Thursday, January 20, 2011

Snapple Purchasers’ “All Natural” Claims Meet Fraud Pleading Standards

This posting was written by William Zale, Editor of CCH Advertising Law Guide.

Purchasers of Snapple drink products pleaded with particularity that “all natural” labeling of beverages containing high fructose corn syrup (HFCS) was deceptive and fraudulent under California consumer protection laws, the federal district court in Sacramento has ruled.

The purchasers' broader allegations regarding unspecified “commercial advertisements” and “other promotional materials” were dismissed.

Labeling Claims

The purchasers alleged that between March 4, 2005 and March 4, 2009, Snapple used “All Natural” and other similar terms in labeling its drink products. The purchasers submitted examples of the labels from bottles of each of the sixty drink products, all of which contain the term “All Natural” or “100% Natural.”
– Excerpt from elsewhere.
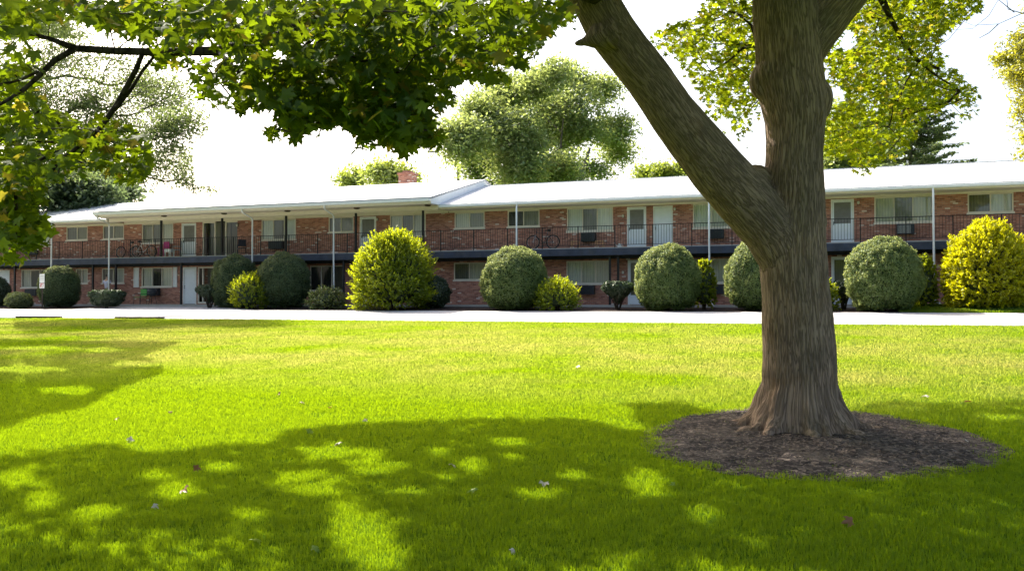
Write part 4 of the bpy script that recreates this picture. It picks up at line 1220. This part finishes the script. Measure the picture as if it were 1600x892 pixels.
shrub('sunlit clipped ball half hidden behind the maple trunk', 1134, 1232, 376, 39.4, 'round', M['yewlit'], 32640, ls=.042)
shrub('tiny bright shrub peeking out at the right side of the trunk', 1270, 1306, 443, 39.4, 'feather', M['lime'], 3000)
shrub('small dark bare-stemmed shrub right of the maple trunk', 1299, 1338, 438, 40.2, 'vase', M['darkyew'], 4500)
shrub('large round green clipped ball right of the maple trunk', 1322, 1440, 372, 39.0, 'round', M['yewlit'], 48960, ls=.042)
shrub('narrow yellow-green shrub between the green ball and the right downspout', 1428, 1463, 402, 40.6, 'clumpy', M['lime'], 5000)
shrub('big golden yellow shrub near the right edge', 1484, 1600, 357, 40.2, 'clumpy', M['gold'], 52000, lump=.14, ls=.06)

# ================================================================== GRASS
def blades(name, n_density, D0, D1, wexp, hmin, hmax, mask=None, lat=.72, inner=0, wmul=1.0):
    # sample in camera wedge
    Ds = []
    edges = np.linspace(D0, D1, 60)
    P = []
    for a, b in zip(edges[:-1], edges[1:]):
        m = (a + b) / 2; area = (b - a) * 2 * lat * m; k = int(area * n_density(m))
        d = rng.uniform(a, b, k); l = rng.uniform(-lat, lat, k) * d
        P.append(np.stack([d, l], -1))
    P = np.concatenate(P)
    fwd = np.array([-sin(YAW), cos(YAW)]); rt = np.array([cos(YAW), sin(YAW)])
    XY = P[:, :1] * fwd + P[:, 1:] * rt
    ok = (XY[:, 1] < 31.45) & (np.abs(P[:, 1]) >= inner * P[:, 0])
    tt = ring_t(XY)
    near_tree = np.hypot(XY[:, 0] - TREE[0], XY[:, 1] - TREE[1])
    edge = np.clip((tt - .93) / .14, 0, 1)
    ok &= (rng.random(len(XY)) < edge) | ((rng.random(len(XY)) < .06 * (vnoise(np.stack([XY[:, 0], XY[:, 1], XY[:, 0] * 0], -1), 5) > .62)) & (tt > .35))
    q3 = np.stack([XY[:, 0], XY[:, 1], XY[:, 0] * 0], -1)
    dn = vnoise(q3, 3.5) * .5 + vnoise(q3, 9) * .5
    ok &= rng.random(len(XY)) < .45 + 1.1 * dn
    XY = XY[ok]; D = P[ok, 0]; dn = dn[ok]; tt = tt[ok]
    n = len(XY)
    h = rng.uniform(hmin, hmax, n) * (.65 + .7 * dn); wd = .0020 * wmul * np.maximum(1, (D / 7.0) ** wexp) * rng.uniform(.7, 1.3, n)
    az = rng.uniform(0, 2 * pi, n); lean = rng.uniform(.05, .55, n) ** 1.0
    la = rng.uniform(0, 2 * pi, n)
    R0 = np.stack([XY[:, 0], XY[:, 1], gz(XY[:, 1]) - .004], -1)
    side = np.stack([np.cos(az), np.sin(az), az * 0], -1) * wd[:, None]
    ld = np.stack([np.cos(la), np.sin(la), la * 0], -1)
    mid = R0 + ld * (lean * h * .3)[:, None]; mid[:, 2] += h * .6
    tip = R0 + ld * (lean * h * 1.1)[:, None]; tip[:, 2] += h * (1 - .35 * lean)
    V = np.stack([R0 - side, R0 + side, mid + side * .8, mid - side * .8, tip], 1).reshape(-1, 3)
    b = np.arange(n)[:, None] * 5
    F = np.concatenate([b + np.array([[0, 1, 2]]), b + np.array([[0, 2, 3]]), b + np.array([[3, 2, 4]])], 1).reshape(-1, 3)
    o = np_mesh(name, V, F, M['blade']); o['kind'] = 'stuff'
    print(name, n)
    return o
blades('grass', lambda d: min(7500, 7500 * (7.5 / d) ** 1.7), 3.5, 41, .95, .035, .062)
blades('grass_margin', lambda d: min(1900, 1900 * (7.5 / d) ** 1.6), 3.5, 46, .95, .035, .062, lat=1.6, inner=.72, wmul=1.9)
# thin grass on the bank by the building
n = 60000
X = rng.uniform(XB, 16, n); Yq = rng.uniform(37.9, 42.2, n)
R0 = np.stack([X, Yq, bank_z(X, Yq)], -1)
az = rng.uniform(0, 2 * pi, n); side = np.stack([np.cos(az), np.sin(az), az * 0], -1) * .012
tip = R0 + rand_unit(n) * .03; tip[:, 2] = R0[:, 2] + rng.uniform(.04, .09, n)
info(np_mesh('grass_tufts', np.stack([R0 - side, R0 + side, tip], 1).reshape(-1, 3), np.arange(n * 3).reshape(n, 3), M['blade']), kind='stuff')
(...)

The purchasers alleged that this labeling deceived consumers because the drink products contained HFCS, which they asserted is not a natural product. The purchasers further alleged that if they had not been deceived by the labels on the products, they would not have purchased the products, but would have purchased alternative drink products.

These allegations satisfied the heightened standard for specifying the who, what, where, and how of fraud, under Rule 9(b) of the Federal Rules of Civil Procedure, the court held.

Advertisements, Promotional Materials

The purchasers' allegations regarding unspecified “commercial advertisements” and “other promotional materials” were dismissed because they failed to (1) identify any specific advertisements or promotional materials; (2) allege when plaintiffs were exposed to each advertisements or materials; or (3) explain how such advertisements or materials were false or misleading, according to the court.

The January 6 opinion in Von Koenig v. Snapple Beverage Corp. will be reported at CCH Advertising Law Guide ¶64,116.